Trump pressured top Justice Department officials on the Dec. 27 phone call with then-Acting Attorney General Jeffrey Rosen and his second-in-command, Richard Donoghue, part of an effort to reverse Joe Biden's win.

Donoghue memorialized the conversation in the handwritten notes, which the House Oversight Committee made public Friday. The committee is investigating Trump's efforts to push false claims about the election in a bid to overturn the results and remain in office.

In response to being told the Justice Department "can't" and "won't snap its fingers" to change the outcome of an election, Trump is quoted in the notes as saying: "Don’t expect you to do that, just say that the election was corrupt" and "leave the rest to me and the R. Congressmen."

Trump added: "We have an obligation to tell people that this was an illegal, corrupt election," according to Donoghue's notes.

Though Donoghue doesn't name lawmakers referenced in that comment, at other times in the conversation, he notes Trump referring to Reps. Jim Jordan, R-Ohio, and Scott Perry, R-Pa., and Sen. Ron Johnson, R-Wis.

"These handwritten notes show that President Trump directly instructed our nation’s top law enforcement agency to take steps to overturn a free and fair election in the final days of his presidency," House Oversight Committee Chairwoman Carolyn Maloney, D-N.Y., said in a statement regarding the documents her committee obtained. "The Committee has begun scheduling interviews with key witnesses to investigate the full extent of the former president’s corruption, and I will exercise every tool at my disposal to ensure all witness testimony is secured without delay."

Throughout the conversation, which took place less than two weeks before the Jan. 6 riot at the Capitol, Trump said the Justice Department was "failing" in its role, that "people are angry" and "blaming" it "for inaction," according to Donoghue's notes.

"You guys may not be following the internet the way I do," Trump said, according to the notes.

Rosen and Donoghue said repeatedly on the call that the allegations of voter fraud were false.

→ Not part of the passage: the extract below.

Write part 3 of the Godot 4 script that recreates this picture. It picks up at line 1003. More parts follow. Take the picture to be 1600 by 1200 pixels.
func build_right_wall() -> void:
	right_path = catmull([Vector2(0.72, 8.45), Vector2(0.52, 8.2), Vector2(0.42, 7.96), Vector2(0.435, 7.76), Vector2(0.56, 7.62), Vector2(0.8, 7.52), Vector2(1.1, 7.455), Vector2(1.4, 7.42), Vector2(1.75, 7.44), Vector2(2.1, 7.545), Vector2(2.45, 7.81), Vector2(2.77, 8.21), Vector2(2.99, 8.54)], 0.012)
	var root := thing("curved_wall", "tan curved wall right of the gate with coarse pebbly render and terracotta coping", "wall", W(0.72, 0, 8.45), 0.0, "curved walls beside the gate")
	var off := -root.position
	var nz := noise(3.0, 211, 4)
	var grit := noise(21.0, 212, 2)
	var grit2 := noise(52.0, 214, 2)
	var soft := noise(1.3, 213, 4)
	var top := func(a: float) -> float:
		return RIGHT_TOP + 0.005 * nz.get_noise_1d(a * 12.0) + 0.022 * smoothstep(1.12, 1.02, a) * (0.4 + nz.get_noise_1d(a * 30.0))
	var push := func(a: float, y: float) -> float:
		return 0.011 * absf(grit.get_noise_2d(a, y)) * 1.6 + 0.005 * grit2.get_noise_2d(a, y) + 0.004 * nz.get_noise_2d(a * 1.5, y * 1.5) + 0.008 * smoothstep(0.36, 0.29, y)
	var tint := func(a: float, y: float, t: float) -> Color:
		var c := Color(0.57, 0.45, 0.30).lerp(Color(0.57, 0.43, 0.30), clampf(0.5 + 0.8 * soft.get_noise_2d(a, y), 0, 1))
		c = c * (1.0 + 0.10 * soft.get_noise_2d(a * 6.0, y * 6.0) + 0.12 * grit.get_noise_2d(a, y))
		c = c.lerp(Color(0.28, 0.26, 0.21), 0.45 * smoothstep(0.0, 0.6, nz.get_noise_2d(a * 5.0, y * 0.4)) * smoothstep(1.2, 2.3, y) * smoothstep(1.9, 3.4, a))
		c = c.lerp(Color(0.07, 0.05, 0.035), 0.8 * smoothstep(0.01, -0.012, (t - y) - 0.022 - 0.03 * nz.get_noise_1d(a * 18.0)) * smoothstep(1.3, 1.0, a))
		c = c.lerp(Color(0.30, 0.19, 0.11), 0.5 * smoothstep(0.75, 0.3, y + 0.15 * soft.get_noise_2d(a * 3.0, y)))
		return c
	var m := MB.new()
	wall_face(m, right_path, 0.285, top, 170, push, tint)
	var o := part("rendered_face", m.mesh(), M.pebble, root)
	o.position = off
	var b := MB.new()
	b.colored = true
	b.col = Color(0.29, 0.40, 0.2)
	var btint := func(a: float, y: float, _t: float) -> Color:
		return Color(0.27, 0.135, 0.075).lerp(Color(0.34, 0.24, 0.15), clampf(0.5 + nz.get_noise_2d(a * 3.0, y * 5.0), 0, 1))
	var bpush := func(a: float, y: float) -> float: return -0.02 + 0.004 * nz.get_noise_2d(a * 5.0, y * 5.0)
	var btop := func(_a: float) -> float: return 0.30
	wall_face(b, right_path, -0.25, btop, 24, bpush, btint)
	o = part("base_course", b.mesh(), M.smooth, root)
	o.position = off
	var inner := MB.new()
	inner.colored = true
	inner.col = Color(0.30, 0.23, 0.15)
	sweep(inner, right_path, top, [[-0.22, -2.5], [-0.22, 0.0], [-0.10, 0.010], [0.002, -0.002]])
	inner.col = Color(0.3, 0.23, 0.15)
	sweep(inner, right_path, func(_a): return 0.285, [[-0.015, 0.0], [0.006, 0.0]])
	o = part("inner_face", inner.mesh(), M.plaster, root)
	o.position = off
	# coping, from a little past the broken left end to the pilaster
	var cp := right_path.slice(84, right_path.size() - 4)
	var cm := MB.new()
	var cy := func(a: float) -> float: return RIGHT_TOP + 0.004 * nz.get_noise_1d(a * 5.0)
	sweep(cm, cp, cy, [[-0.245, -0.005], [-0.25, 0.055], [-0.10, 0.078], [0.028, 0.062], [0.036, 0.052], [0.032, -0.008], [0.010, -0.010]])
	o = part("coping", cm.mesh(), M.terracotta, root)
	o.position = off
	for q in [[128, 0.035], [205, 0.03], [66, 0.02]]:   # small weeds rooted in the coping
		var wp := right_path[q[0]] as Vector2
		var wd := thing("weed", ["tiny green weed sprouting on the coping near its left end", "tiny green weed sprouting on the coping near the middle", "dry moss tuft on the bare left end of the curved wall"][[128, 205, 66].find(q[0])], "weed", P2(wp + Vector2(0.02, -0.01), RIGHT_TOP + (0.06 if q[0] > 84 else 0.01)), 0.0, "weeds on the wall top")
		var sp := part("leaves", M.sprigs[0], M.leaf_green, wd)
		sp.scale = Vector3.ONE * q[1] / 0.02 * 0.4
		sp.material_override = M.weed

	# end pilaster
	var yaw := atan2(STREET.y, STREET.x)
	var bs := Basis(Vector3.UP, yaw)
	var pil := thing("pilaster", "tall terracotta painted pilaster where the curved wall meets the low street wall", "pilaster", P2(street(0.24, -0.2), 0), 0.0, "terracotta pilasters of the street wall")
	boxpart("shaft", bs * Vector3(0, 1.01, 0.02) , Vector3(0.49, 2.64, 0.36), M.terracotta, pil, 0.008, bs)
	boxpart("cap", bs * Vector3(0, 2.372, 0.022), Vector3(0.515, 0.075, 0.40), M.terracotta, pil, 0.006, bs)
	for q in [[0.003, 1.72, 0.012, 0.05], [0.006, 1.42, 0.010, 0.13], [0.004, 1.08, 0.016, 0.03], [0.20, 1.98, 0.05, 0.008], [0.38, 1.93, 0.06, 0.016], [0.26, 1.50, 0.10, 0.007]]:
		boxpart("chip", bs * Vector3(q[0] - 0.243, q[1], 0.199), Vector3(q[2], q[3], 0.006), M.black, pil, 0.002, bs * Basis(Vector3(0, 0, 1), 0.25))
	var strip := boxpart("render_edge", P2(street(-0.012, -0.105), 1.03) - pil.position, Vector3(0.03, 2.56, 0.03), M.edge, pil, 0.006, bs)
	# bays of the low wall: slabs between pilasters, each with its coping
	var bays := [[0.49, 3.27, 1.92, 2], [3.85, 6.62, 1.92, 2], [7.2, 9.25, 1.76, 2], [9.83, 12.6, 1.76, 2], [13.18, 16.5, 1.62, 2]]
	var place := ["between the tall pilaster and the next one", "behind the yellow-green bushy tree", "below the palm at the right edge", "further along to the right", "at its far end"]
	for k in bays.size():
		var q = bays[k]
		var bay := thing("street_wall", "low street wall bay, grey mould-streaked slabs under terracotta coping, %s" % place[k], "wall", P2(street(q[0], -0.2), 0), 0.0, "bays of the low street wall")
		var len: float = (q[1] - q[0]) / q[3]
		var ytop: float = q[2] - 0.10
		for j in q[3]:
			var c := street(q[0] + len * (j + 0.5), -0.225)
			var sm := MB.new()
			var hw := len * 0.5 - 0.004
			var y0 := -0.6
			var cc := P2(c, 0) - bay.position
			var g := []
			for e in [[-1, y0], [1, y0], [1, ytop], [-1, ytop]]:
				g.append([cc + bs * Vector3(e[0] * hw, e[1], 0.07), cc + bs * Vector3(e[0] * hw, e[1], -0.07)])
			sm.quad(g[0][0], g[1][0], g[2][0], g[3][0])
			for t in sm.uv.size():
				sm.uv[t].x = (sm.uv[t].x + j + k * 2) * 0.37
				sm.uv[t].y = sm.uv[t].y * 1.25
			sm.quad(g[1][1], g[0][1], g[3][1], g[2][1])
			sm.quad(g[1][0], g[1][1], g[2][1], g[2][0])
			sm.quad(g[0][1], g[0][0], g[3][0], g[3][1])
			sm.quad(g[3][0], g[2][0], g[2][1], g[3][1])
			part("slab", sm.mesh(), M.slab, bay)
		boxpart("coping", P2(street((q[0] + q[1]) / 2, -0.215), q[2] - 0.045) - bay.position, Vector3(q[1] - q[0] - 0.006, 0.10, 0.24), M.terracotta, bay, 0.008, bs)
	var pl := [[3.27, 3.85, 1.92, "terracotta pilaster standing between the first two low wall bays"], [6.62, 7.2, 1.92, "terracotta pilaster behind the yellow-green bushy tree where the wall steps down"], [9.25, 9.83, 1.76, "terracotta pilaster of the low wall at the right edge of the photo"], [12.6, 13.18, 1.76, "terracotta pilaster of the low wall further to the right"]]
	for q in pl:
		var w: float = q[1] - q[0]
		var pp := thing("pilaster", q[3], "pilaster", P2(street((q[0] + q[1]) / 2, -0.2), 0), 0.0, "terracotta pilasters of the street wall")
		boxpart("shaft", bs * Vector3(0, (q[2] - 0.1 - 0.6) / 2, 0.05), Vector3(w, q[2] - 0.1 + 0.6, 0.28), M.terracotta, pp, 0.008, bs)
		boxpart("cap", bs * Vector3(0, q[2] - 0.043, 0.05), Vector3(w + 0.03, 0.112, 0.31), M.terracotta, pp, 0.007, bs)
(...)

According to Donoghue's notes, the men told Trump they had done hundreds of interviews as part of dozens of probes and that his allegations across a number of swing states were not supported by evidence.

They told Trump "flat out" he was getting false information or the claims were "just not supported by the evidence."

The Justice Department provided the notes to Maloney's committee, which is probing the Trump administration's efforts to overturn last fall's election.

Last month, the House Oversight Committee released emails provided to it by the Justice Department detailing Trump's repeated efforts to reverse his loss. Those emails showed then-White House chief of staff Mark Meadows emailing Rosen a translated document from a person in Italy who claimed without evidence that he had "direct knowledge" of a plot that involved Italians changing the election results and then loading them into "military satellites."

On Jan. 1, Meadows emailed department leaders about the Italy conspiracy claim and complaints in Georgia and New Mexico, a state Trump lost by more than 10 points. "Pure insanity," Donoghue wrote to Rosen of the effort.